▸ Data block

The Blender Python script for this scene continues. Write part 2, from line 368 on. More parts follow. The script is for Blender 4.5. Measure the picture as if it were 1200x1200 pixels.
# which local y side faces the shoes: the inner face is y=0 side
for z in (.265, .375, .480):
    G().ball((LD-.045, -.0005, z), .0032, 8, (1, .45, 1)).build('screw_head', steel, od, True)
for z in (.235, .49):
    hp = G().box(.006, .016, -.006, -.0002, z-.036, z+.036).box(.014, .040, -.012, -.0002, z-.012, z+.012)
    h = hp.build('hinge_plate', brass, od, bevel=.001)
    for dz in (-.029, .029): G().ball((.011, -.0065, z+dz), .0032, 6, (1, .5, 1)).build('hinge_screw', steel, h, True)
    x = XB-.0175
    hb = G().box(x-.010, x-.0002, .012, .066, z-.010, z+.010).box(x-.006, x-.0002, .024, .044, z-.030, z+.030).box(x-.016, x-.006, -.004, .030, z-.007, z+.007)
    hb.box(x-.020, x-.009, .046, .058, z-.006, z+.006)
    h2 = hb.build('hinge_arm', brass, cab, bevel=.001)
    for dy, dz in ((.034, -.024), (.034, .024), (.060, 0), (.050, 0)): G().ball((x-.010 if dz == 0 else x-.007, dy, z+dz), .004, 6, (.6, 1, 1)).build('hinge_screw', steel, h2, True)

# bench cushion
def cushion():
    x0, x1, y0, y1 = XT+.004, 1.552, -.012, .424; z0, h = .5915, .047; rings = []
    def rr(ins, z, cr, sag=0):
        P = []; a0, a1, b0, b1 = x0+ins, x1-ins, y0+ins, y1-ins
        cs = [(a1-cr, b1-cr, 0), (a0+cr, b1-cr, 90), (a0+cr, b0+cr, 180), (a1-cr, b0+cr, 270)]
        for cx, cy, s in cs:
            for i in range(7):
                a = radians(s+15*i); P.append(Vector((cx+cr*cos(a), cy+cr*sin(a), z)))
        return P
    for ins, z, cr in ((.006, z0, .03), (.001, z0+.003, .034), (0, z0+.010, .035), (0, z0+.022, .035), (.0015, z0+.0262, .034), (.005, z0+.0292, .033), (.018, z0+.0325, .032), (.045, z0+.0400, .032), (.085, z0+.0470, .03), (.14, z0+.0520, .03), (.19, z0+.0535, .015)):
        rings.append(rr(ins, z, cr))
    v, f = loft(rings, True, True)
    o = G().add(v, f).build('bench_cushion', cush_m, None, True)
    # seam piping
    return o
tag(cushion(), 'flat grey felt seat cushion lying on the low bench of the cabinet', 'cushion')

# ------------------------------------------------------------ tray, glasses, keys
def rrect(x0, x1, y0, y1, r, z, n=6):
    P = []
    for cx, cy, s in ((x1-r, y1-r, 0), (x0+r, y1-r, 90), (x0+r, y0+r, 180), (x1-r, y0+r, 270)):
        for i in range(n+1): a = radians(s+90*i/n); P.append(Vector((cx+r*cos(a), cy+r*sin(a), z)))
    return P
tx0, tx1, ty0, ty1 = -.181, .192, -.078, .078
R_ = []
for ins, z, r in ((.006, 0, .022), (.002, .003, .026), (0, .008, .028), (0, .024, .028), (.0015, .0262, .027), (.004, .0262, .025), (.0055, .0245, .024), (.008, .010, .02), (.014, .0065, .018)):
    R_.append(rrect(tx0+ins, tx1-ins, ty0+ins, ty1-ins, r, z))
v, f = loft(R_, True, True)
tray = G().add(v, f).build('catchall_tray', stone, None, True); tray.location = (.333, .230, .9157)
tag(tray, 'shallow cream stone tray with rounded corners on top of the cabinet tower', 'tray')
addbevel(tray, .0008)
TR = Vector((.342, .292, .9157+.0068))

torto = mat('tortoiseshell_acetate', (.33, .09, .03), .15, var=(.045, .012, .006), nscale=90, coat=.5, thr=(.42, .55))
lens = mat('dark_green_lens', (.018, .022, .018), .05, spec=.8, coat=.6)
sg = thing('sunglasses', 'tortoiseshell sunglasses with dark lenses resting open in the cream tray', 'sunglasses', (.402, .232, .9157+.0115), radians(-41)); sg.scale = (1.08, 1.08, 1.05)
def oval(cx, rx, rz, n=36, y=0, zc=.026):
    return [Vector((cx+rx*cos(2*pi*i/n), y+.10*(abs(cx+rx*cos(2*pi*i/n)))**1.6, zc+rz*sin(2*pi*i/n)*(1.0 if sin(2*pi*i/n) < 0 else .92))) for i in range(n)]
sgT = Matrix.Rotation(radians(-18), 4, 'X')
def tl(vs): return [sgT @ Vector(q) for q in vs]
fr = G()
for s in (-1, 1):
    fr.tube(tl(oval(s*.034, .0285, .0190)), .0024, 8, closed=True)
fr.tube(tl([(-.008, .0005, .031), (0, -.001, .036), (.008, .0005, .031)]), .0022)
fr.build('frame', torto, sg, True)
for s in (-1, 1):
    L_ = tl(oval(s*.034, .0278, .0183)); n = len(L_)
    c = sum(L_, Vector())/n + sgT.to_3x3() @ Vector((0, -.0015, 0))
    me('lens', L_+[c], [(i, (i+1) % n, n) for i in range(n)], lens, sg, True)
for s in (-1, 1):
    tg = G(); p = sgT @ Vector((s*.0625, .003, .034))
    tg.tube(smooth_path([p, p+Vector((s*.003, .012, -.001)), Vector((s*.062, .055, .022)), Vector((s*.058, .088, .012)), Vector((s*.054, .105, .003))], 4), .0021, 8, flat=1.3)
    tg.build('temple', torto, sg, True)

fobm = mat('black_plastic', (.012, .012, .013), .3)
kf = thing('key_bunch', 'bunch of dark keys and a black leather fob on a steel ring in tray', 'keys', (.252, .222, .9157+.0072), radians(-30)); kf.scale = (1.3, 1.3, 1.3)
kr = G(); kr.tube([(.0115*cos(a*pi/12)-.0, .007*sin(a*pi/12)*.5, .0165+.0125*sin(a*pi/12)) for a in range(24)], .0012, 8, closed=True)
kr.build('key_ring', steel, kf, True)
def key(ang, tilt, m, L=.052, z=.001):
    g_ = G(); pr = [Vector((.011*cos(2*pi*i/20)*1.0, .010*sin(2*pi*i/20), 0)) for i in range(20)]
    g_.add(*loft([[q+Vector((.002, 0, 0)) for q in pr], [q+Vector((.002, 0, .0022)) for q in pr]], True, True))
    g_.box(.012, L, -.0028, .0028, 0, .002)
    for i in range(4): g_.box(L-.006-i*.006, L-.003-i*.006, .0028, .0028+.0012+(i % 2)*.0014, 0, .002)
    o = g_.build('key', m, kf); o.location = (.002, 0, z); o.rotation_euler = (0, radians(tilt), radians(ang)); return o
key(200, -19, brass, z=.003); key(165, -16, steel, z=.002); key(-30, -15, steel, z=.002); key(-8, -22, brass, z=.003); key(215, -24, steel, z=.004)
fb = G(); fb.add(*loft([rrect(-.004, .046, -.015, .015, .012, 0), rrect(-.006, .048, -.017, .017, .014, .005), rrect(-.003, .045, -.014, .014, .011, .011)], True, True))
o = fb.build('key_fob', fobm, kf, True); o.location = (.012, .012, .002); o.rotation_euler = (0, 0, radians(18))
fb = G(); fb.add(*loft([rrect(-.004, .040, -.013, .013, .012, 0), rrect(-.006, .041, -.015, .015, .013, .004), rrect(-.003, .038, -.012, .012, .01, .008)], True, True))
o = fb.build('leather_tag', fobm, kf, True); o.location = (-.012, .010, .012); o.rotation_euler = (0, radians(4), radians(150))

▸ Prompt
Reproduce all of the data exactly as given.

▸ Solution to the exercise
The Blender Python script for this scene continues. Write part 2, from line 368 on. More parts follow. The script is for Blender 4.5. Measure the picture as if it were 1200x1200 pixels.
# which local y side faces the shoes: the inner face is y=0 side
for z in (.265, .375, .480):
    G().ball((LD-.045, -.0005, z), .0032, 8, (1, .45, 1)).build('screw_head', steel, od, True)
for z in (.235, .49):
    hp = G().box(.006, .016, -.006, -.0002, z-.036, z+.036).box(.014, .040, -.012, -.0002, z-.012, z+.012)
    h = hp.build('hinge_plate', brass, od, bevel=.001)
    for dz in (-.029, .029): G().ball((.011, -.0065, z+dz), .0032, 6, (1, .5, 1)).build('hinge_screw', steel, h, True)
    x = XB-.0175
    hb = G().box(x-.010, x-.0002, .012, .066, z-.010, z+.010).box(x-.006, x-.0002, .024, .044, z-.030, z+.030).box(x-.016, x-.006, -.004, .030, z-.007, z+.007)
    hb.box(x-.020, x-.009, .046, .058, z-.006, z+.006)
    h2 = hb.build('hinge_arm', brass, cab, bevel=.001)
    for dy, dz in ((.034, -.024), (.034, .024), (.060, 0), (.050, 0)): G().ball((x-.010 if dz == 0 else x-.007, dy, z+dz), .004, 6, (.6, 1, 1)).build('hinge_screw', steel, h2, True)

# bench cushion
def cushion():
    x0, x1, y0, y1 = XT+.004, 1.552, -.012, .424; z0, h = .5915, .047; rings = []
    def rr(ins, z, cr, sag=0):
        P = []; a0, a1, b0, b1 = x0+ins, x1-ins, y0+ins, y1-ins
        cs = [(a1-cr, b1-cr, 0), (a0+cr, b1-cr, 90), (a0+cr, b0+cr, 180), (a1-cr, b0+cr, 270)]
        for cx, cy, s in cs:
            for i in range(7):
                a = radians(s+15*i); P.append(Vector((cx+cr*cos(a), cy+cr*sin(a), z)))
        return P
    for ins, z, cr in ((.006, z0, .03), (.001, z0+.003, .034), (0, z0+.010, .035), (0, z0+.022, .035), (.0015, z0+.0262, .034), (.005, z0+.0292, .033), (.018, z0+.0325, .032), (.045, z0+.0400, .032), (.085, z0+.0470, .03), (.14, z0+.0520, .03), (.19, z0+.0535, .015)):
        rings.append(rr(ins, z, cr))
    v, f = loft(rings, True, True)
    o = G().add(v, f).build('bench_cushion', cush_m, None, True)
    # seam piping
    return o
tag(cushion(), 'flat grey felt seat cushion lying on the low bench of the cabinet', 'cushion')

# ------------------------------------------------------------ tray, glasses, keys
def rrect(x0, x1, y0, y1, r, z, n=6):
    P = []
    for cx, cy, s in ((x1-r, y1-r, 0), (x0+r, y1-r, 90), (x0+r, y0+r, 180), (x1-r, y0+r, 270)):
        for i in range(n+1): a = radians(s+90*i/n); P.append(Vector((cx+r*cos(a), cy+r*sin(a), z)))
    return P
tx0, tx1, ty0, ty1 = -.181, .192, -.078, .078
R_ = []
for ins, z, r in ((.006, 0, .022), (.002, .003, .026), (0, .008, .028), (0, .024, .028), (.0015, .0262, .027), (.004, .0262, .025), (.0055, .0245, .024), (.008, .010, .02), (.014, .0065, .018)):
    R_.append(rrect(tx0+ins, tx1-ins, ty0+ins, ty1-ins, r, z))
v, f = loft(R_, True, True)
tray = G().add(v, f).build('catchall_tray', stone, None, True); tray.location = (.333, .230, .9157)
tag(tray, 'shallow cream stone tray with rounded corners on top of the cabinet tower', 'tray')
addbevel(tray, .0008)
TR = Vector((.342, .292, .9157+.0068))

torto = mat('tortoiseshell_acetate', (.33, .09, .03), .15, var=(.045, .012, .006), nscale=90, coat=.5, thr=(.42, .55))
lens = mat('dark_green_lens', (.018, .022, .018), .05, spec=.8, coat=.6)
sg = thing('sunglasses', 'tortoiseshell sunglasses with dark lenses resting open in the cream tray', 'sunglasses', (.402, .232, .9157+.0115), radians(-41)); sg.scale = (1.08, 1.08, 1.05)
def oval(cx, rx, rz, n=36, y=0, zc=.026):
    return [Vector((cx+rx*cos(2*pi*i/n), y+.10*(abs(cx+rx*cos(2*pi*i/n)))**1.6, zc+rz*sin(2*pi*i/n)*(1.0 if sin(2*pi*i/n) < 0 else .92))) for i in range(n)]
sgT = Matrix.Rotation(radians(-18), 4, 'X')
def tl(vs): return [sgT @ Vector(q) for q in vs]
fr = G()
for s in (-1, 1):
    fr.tube(tl(oval(s*.034, .0285, .0190)), .0024, 8, closed=True)
fr.tube(tl([(-.008, .0005, .031), (0, -.001, .036), (.008, .0005, .031)]), .0022)
fr.build('frame', torto, sg, True)
for s in (-1, 1):
    L_ = tl(oval(s*.034, .0278, .0183)); n = len(L_)
    c = sum(L_, Vector())/n + sgT.to_3x3() @ Vector((0, -.0015, 0))
    me('lens', L_+[c], [(i, (i+1) % n, n) for i in range(n)], lens, sg, True)
for s in (-1, 1):
    tg = G(); p = sgT @ Vector((s*.0625, .003, .034))
    tg.tube(smooth_path([p, p+Vector((s*.003, .012, -.001)), Vector((s*.062, .055, .022)), Vector((s*.058, .088, .012)), Vector((s*.054, .105, .003))], 4), .0021, 8, flat=1.3)
    tg.build('temple', torto, sg, True)

fobm = mat('black_plastic', (.012, .012, .013), .3)
kf = thing('key_bunch', 'bunch of dark keys and a black leather fob on a steel ring in tray', 'keys', (.252, .222, .9157+.0072), radians(-30)); kf.scale = (1.3, 1.3, 1.3)
kr = G(); kr.tube([(.0115*cos(a*pi/12)-.0, .007*sin(a*pi/12)*.5, .0165+.0125*sin(a*pi/12)) for a in range(24)], .0012, 8, closed=True)
kr.build('key_ring', steel, kf, True)
def key(ang, tilt, m, L=.052, z=.001):
    g_ = G(); pr = [Vector((.011*cos(2*pi*i/20)*1.0, .010*sin(2*pi*i/20), 0)) for i in range(20)]
    g_.add(*loft([[q+Vector((.002, 0, 0)) for q in pr], [q+Vector((.002, 0, .0022)) for q in pr]], True, True))
    g_.box(.012, L, -.0028, .0028, 0, .002)
    for i in range(4): g_.box(L-.006-i*.006, L-.003-i*.006, .0028, .0028+.0012+(i % 2)*.0014, 0, .002)
    o = g_.build('key', m, kf); o.location = (.002, 0, z); o.rotation_euler = (0, radians(tilt), radians(ang)); return o
key(200, -19, brass, z=.003); key(165, -16, steel, z=.002); key(-30, -15, steel, z=.002); key(-8, -22, brass, z=.003); key(215, -24, steel, z=.004)
fb = G(); fb.add(*loft([rrect(-.004, .046, -.015, .015, .012, 0), rrect(-.006, .048, -.017, .017, .014, .005), rrect(-.003, .045, -.014, .014, .011, .011)], True, True))
o = fb.build('key_fob', fobm, kf, True); o.location = (.012, .012, .002); o.rotation_euler = (0, 0, radians(18))
fb = G(); fb.add(*loft([rrect(-.004, .040, -.013, .013, .012, 0), rrect(-.006, .041, -.015, .015, .013, .004), rrect(-.003, .038, -.012, .012, .01, .008)], True, True))
o = fb.build('leather_tag', fobm, kf, True); o.location = (-.012, .010, .012); o.rotation_euler = (0, radians(4), radians(150))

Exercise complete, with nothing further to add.